Gerard Sekoto’s “Three Men at a Railway Station”
Instead, I want to focus on how I responded to being Joel’s half brother. Without realizing it until many years later, I responded to my place in this family matrix by gradually adopting a spirituality whose motto could be summarized in two words. Try harder. In other words, I was a misguided Christian for many years.

Throughout my childhood, Joel seemed to me to be fit, athletic, handsome, slim, and gregarious. By contrast, I saw myself as pudgy, homely, clumsy, and shy. 
When the three of us fished together in my father’s little johnboat, Joel always cast his lures exactly where he intended and caught more fish than I did. By contrast, I alternated sitting idly while my father untangled my fouled line and enduring his irritation for hooking bits of his clothing on the backswing of my casts.
All of this made me miserable.
Maybe someday I will tell this story with the warm glow of nostalgia. But today I tell it with some embarrassment. My discomfort doesn’t come from my catastrophically bad fishing skills as a boy. Instead, I recognize now that my misery was a product of my constant struggle to outperform my half brother.

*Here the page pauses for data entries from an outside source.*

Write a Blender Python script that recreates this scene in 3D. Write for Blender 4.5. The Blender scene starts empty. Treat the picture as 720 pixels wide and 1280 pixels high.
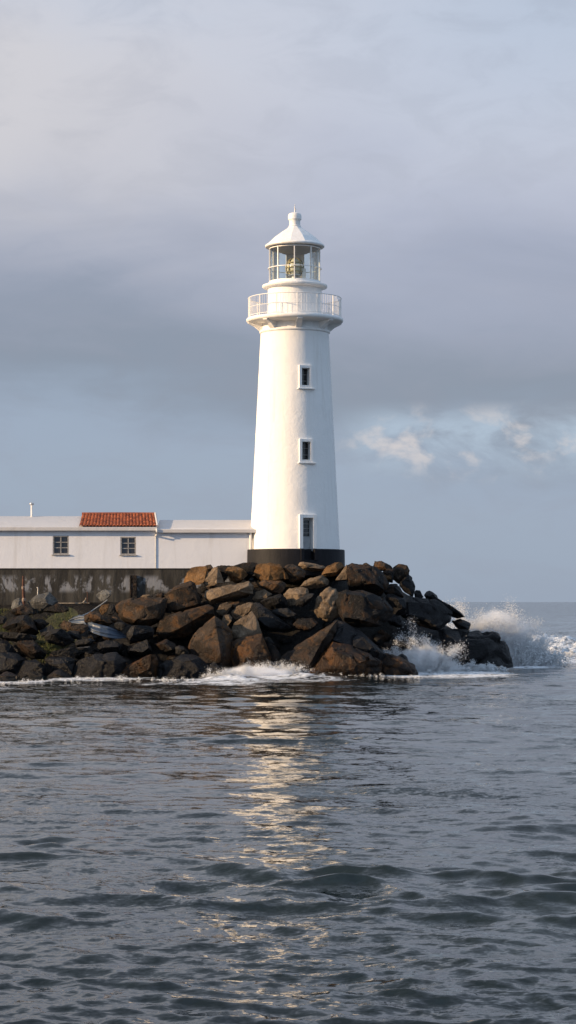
import bpy, bmesh, math, random
import numpy as np
from mathutils import Vector, noise as mnoise

random.seed(7); rng = np.random.default_rng(7)
R = math.radians
S = bpy.context.scene
COL = S.collection
CAMZ = 4.2
F = 2700.0          # focal length in photo pixels (720 x 1280)

def P(px, py, d):   # where the ray of a photo pixel is at depth d (metres)
    return Vector(((px-360)*d/F, d, CAMZ+(752-py)*d/F))

# ------------------------------------------------------------------ materials
def new_mat(name):
    m = bpy.data.materials.new(name); m.use_nodes = True
    nt = m.node_tree
    return m, nt, nt.nodes['Principled BSDF']

class N:
    def __init__(s, nt): s.nt = nt
    def n(s, t, **kw):
        o = s.nt.nodes.new(t)
        for k, v in kw.items():
            if k in ('operation', 'blend_type', 'data_type', 'feature', 'distance', 'noise_dimensions', 'interpolation_type', 'attribute_name', 'sky_type', 'normalize', 'clamp', 'attribute_type', 'use_clamp', 'noise_type'):
                setattr(o, k, v)
            else:
                o.inputs[k.replace('_', ' ')].default_value = v
        return o
    def l(s, a, b): s.nt.links.new(a, b)
    def math(s, op, a, b=None, c=None, clamp=False):
        o = s.nt.nodes.new('ShaderNodeMath'); o.operation = op; o.use_clamp = clamp
        for i, v in enumerate((a, b, c)):
            if v is None: continue
            if isinstance(v, (int, float)): o.inputs[i].default_value = v
            else: s.l(v, o.inputs[i])
        return o.outputs[0]
    def mix(s, f, a, b, blend='MIX'):
        o = s.nt.nodes.new('ShaderNodeMix'); o.data_type = 'RGBA'; o.blend_type = blend
        for sock, v in ((o.inputs[0], f), (o.inputs[6], a), (o.inputs[7], b)):
            if isinstance(v, (int, float)): sock.default_value = v
            elif isinstance(v, tuple): sock.default_value = (*v, 1) if len(v) == 3 else v
            else: s.l(v, sock)
        return o.outputs[2]
    def ss(s, x, lo, hi, a=0., b=1.):
        o = s.nt.nodes.new('ShaderNodeMapRange'); o.interpolation_type = 'SMOOTHSTEP'
        s.l(x, o.inputs[0])
        for i, v in zip((1, 2, 3, 4), (lo, hi, a, b)): o.inputs[i].default_value = v
        return o.outputs[0]
    def noise(s, vec, scale, detail=4., rough=.55, dist=0.):
        o = s.nt.nodes.new('ShaderNodeTexNoise')
        o.inputs['Scale'].default_value = scale; o.inputs['Detail'].default_value = detail
        o.inputs['Roughness'].default_value = rough; o.inputs['Distortion'].default_value = dist
        if vec is not None: s.l(vec, o.inputs['Vector'])
        return o.outputs[0]
    def mapping(s, vec, scale=(1, 1, 1), loc=(0, 0, 0), rot=(0, 0, 0)):
        o = s.nt.nodes.new('ShaderNodeMapping')
        o.inputs['Scale'].default_value = scale; o.inputs['Location'].default_value = loc; o.inputs['Rotation'].default_value = rot
        s.l(vec, o.inputs['Vector']); return o.outputs[0]
    def bump(s, h, strength, dist, normal=None):
        o = s.nt.nodes.new('ShaderNodeBump'); o.inputs['Strength'].default_value = strength; o.inputs['Distance'].default_value = dist
        s.l(h, o.inputs['Height'])
        if normal is not None: s.l(normal, o.inputs['Normal'])
        return o.outputs[0]

def simple(name, c1, c2=None, rough=.6, scale=3., bump=.0, bscale=20., metallic=0., vstretch=1., spec=.5, lo=.35, hi=.65):
    m, nt, b = new_mat(name); k = N(nt)
    tc = k.n('ShaderNodeTexCoord').outputs['Object']
    v = k.mapping(tc, (1, 1, vstretch))
    if c2 is None: c2 = tuple(x*.8 for x in c1)
    f = k.ss(k.noise(v, scale, 6, .6), lo, hi)
    k.l(k.mix(f, c1, c2), b.inputs['Base Color'])
    b.inputs['Roughness'].default_value = rough; b.inputs['Metallic'].default_value = metallic
    b.inputs['Specular IOR Level'].default_value = spec
    if bump: k.l(k.bump(k.noise(v, bscale, 5, .6), 1., bump), b.inputs['Normal'])
    return m

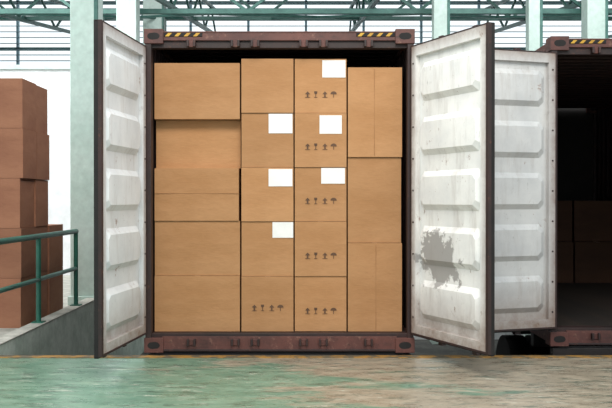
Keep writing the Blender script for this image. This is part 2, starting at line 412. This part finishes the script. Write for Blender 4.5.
for k in range(46):
    z=3.2+k*0.2
    if z>9.4: break
    mb.mesh([(-14,22.0,z),(14,22.0,z),(14,22.1,z+0.02),(-14,22.1,z+0.02),(-14,22.0,z+0.03),(14,22.0,z+0.03),(14,22.1,z+0.05),(-14,22.1,z+0.05)],[(0,1,2,3),(4,5,6,7),(0,1,5,4),(3,2,6,7)],LOUV)
for k in range(15): mb.box(-14+k*2-0.04,-14+k*2+0.04,22.1,22.22,3.2,9.6,LOUV)
for z in (4.4,6.6,8.2): mb.box(-14,14,22.1,22.25,z,z+0.1,GRN)
mb.build('window_1')
mb=MB(); mb.box(-14,14,21.95,22.3,-1.2,3.2,WALLW); mb.build('wall_rear')
def truss(y,zb=4.95,h=1.4,xa=-13.9,xb=13.9,step=1.4,w=0.10):
    mb=MB(); mb.bar((xa,y,zb),(xb,y,zb),w,GRN); mb.bar((xa,y,zb+h),(xb,y,zb+h),w,GRN)
    n=int((xb-xa)/step)
    for i in range(n):
        a=xa+i*step; mb.bar((a,y,zb),(a+step/2,y,zb+h),w*0.6,GRN); mb.bar((a+step/2,y,zb+h),(a+step,y,zb),w*0.6,GRN)
    return mb.build('roof_truss')
truss(8.4,4.95,1.2,step=3.2,w=0.09); truss(14.5,6.1,1.3,step=3.2,w=0.1)
mb=MB()
for x in (-11.5,-7.2,-2.9,1.4,5.7,10.0):
    mb.bar((x,5.0,4.85),(x,21.5,6.9),0.09,GRN); mb.bar((x,5,5.6),(x,21.5,7.7),0.08,GRN)
    for i in range(5):
        y=5+i*3.0; z=4.85+(y-5)*2.05/16.5; z2=5.6+(y+1.5-5)*2.1/16.5
        mb.bar((x,y,z),(x,y+1.5,z2),0.05,GRN); mb.bar((x,y+1.5,z2),(x,y+3,z+0.37),0.05,GRN)
    mb.bar((x,8.4,4.95),(x+4.3,14.5,6.1),0.06,GRN); mb.bar((x+2,8.4,4.95),(x-2.3,14.5,6.1),0.05,GRN)
mb.build('roof_girders')
def column(x,y,w,z0,z1,mat=MINT,green=True):
    mb=MB(); mb.box(x-w/2,x+w/2,y-w/2,y+w/2,z0,z1,mat)
    mb.box(x-w/2-0.03,x+w/2+0.03,y-w/2-0.03,y+w/2+0.03,z0,z0+0.12,mat)
    if green: mb.box(x+w/2-0.04,x+w/2+0.012,y-w/2-0.012,y-w/2+0.04,z0+0.12,z1,GRN)
    return mb.build('column',origin=(x,y,z0),bevel=0.01)
column(-2.98,3.9,0.36,0.0,9.05)
column(-3.24,7.9,0.36,0.0,9.1,green=False)
column(-3.75,13.6,0.5,-1.2,9.2)
column(2.45,7.9,0.28,-1.2,9.1); column(4.15,7.9,0.24,-1.2,9.1); column(5.25,7.9,0.36,-1.2,9.1)
mb=MB()
X=-2.86
for y in (-0.12,1.38,2.88):
    z0 = 0.1 if y>0 else 0.006
    mb.tube((X,y,z0),(X,y,1.02),0.027,RAILG,12); mb.box(X-0.06,X+0.06,y-0.06,y+0.06,z0,z0+0.012,RAILG)
mb.tube((X,-0.12,1.02),(X,2.90,1.02),0.03,RAILG,12); mb.tube((X,-0.12,0.56),(X,2.88,0.56),0.025,RAILG,12)
mb.build('handrail')

# ---------------------------------------------------------------- light
w=bpy.data.worlds.new('sky'); scene.world=w; w.use_nodes=True
bg=w.node_tree.nodes['Background']; bg.inputs[0].default_value=(0.88,0.96,1.0,1); bg.inputs[1].default_value=1.25
def area(name,loc,rot,size,power,col=(1,1,1)):
    l=bpy.data.lights.new(name,'AREA'); l.shape='RECTANGLE'; l.size=size[0]; l.size_y=size[1]; l.energy=power; l.color=col
    o=bpy.data.objects.new(name,l); scene.collection.objects.link(o); o.location=loc; o.rotation_euler=rot
area('front_fill',(0.0,-5.0,6.4),(math.radians(42),0,0),(4,2),400,(1,0.94,0.86))  # added light, high in front, for soft light on the boxes
area('rear_fill',(-6,4,8.0),(math.radians(25),0,0),(5,3),700,(1,1,1))  # added light to brighten the white wall, curb and trusses
area('rear_fill',(5,4,8.0),(math.radians(25),0,0),(5,3),400,(1,1,1))  # second added light for the right rear of the hall

cam=bpy.data.cameras.new('camera'); co=bpy.data.objects.new('camera',cam); scene.collection.objects.link(co)
co.location=(0,-7.85,1.41); co.rotation_euler=(math.radians(90-0.27),0,0); cam.lens=50.8; cam.sensor_width=36; scene.camera=co
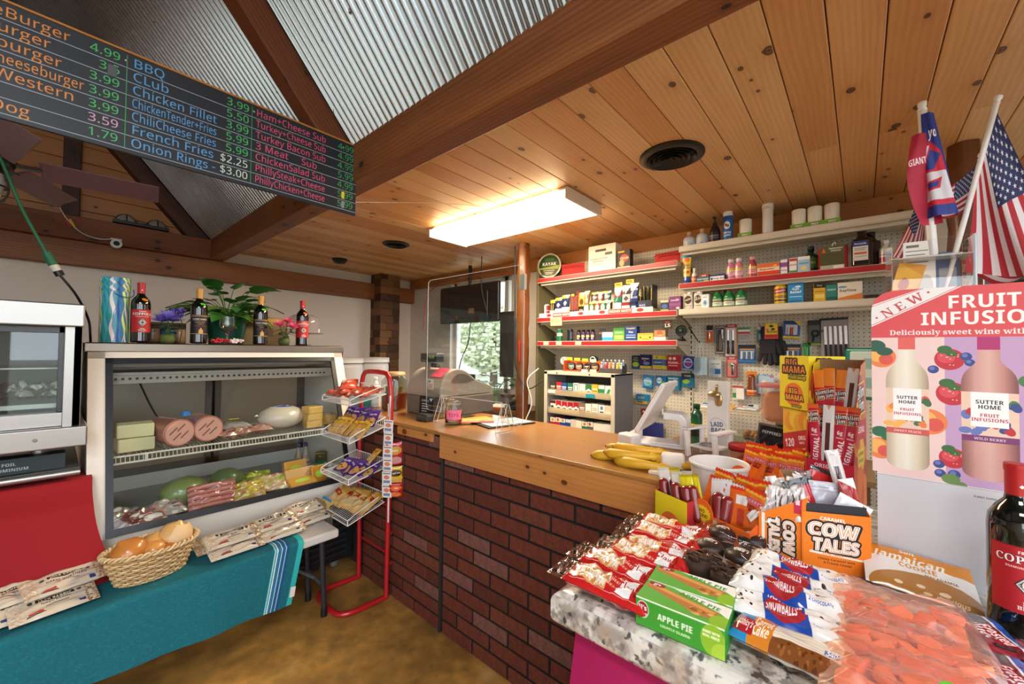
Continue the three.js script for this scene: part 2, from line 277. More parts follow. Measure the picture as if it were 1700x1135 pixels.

Raoul Dufy’s “The Trapeze Artists”
Warranted or not, I perceived that my father preferred Joel. It didn’t help that the two of them teamed up to make fun of my weight and my ineptitude at a variety of manly pursuits. To be honest, they may have been trying to connect with me in their own way. Whatever their intentions, I read it as condescension and contempt.
In my child’s heart, I came to believe that I could win my father’s respect, approval, and affection by getting better and better at the things he valued. Joel was the standard by which I measured myself. Is it really any surprise that I would unwittingly transfer this transactional approach to my relationship with my father to my relationship with God? 
Well, that’s exactly what I did. God became for me the heavenly father to whom I had to prove myself worthy and lovable.
As a child my try-harder spirituality expressed itself in being a goody goody. Well, at least mostly. With adolescence, this all began to change, so that with early adulthood, I became the smart, cynical, party guy. I was never going to get God’s approval anyway—just as I had never really gotten my father’s approval—so to heck with it.
By God’s persistent grace, my heart was never fully in the smart, cynical, hedonist game. My desire to be in relationship with God in Christ grew while I ignored and even resisted it. In time, that desire grew strong enough to give me the courage to drop the smart, cynical guy act and to have the courage to be vulnerable enough to admit my unquenchable yearning for God’s love.
But old faulty lessons do not fade easily, especially lessons learned in earliest childhood. As I turned to God with renewed sincerity and ardor, I nevertheless retained my misguided sense that God was a father whose approval and acceptance I needed to win.
And so, I threw myself into prayer and study and ministries. I tried harder to be religious. This didn’t stop once I was ordained. I offered more Bible studies, visited the sick more frequently, increased the number of weekday services, agreed to more diocesan work, and saw more people for one-on-one spiritual direction.
John William Waterhouse, “The Annunciation”
Eventually, Jesus pulled me aside and reminded me of his mother. Over time Mary’s example corrected my spiritual vision. She showed me that life is not about trying harder. But neither is it about giving up. Life is about giving in. Giving in to God’s love for us.
The Angel Gabriel announced to Mary that she was to conceive. Or more precisely, he said something like this. “Congratulations! You’re conceiving as we speak!”
In response, Mary said, “How can this be? I am a virgin.”
To our ears, influenced as they are by a thoroughly scientific age, this question sounds like this: This is physically impossible. Explain the mechanism by which a virgin can conceive.
Mary was not asking for a scientific explanation. Neither was she expressing doubt. She was admitting powerlessness. She was acknowledging a simple fact. Conceiving at that moment was completely beyond her abilities. And yet she recognized an invitation from God to be a part of what God is up to.
Mary could say yes to engaging God’s mission precisely because she had no illusion that participating in God’s work of restoration and reconciliation had anything to do with her ability to achieve something. Instead, Mary recognized that God sought something else entirely. God called Mary to say yes to what he can do through her so long as she didn’t stand in the way.
Paradoxically, God’s strength works most effectively through our weakness. As God said to the apostle Paul, “My grace is sufficient for you, for power is made perfect in weakness.” (2 Corinthians 12:9)
In other words, Mary acknowledged her own powerlessness precisely in order to say yes to God’s power working through her. Or as Mary herself put it six months later when visiting her cousin Elizabeth, “[H]e has looked with favor on the lowliness of his servant….; for the Mighty One has done great things for me.” (Luke 1:48-49)
What Mary did is completely unrepeatable: she bore the Son of God. And yet how she did it sets an example for all of us who seek to follow Christ. She gave in to God’s power working through her.
Each of us has been created uniquely by God to play a role that is ours and ours alone in the fabric of his creation. No one else can do what God created you or me to do. We gain nothing by comparing ourselves to others. Such comparisons lead only to condescension or despair. 
Following Christ is not about trying harder and harder to please God. Instead, it is to give in to the truth that God already delights in us, and to give in to that delight, so that his redeeming love can accomplish infinite beauty and immortal goodness through the frail and fragile likes of us.
This sermon was preached at St. Thomas in Monroe, Louisiana.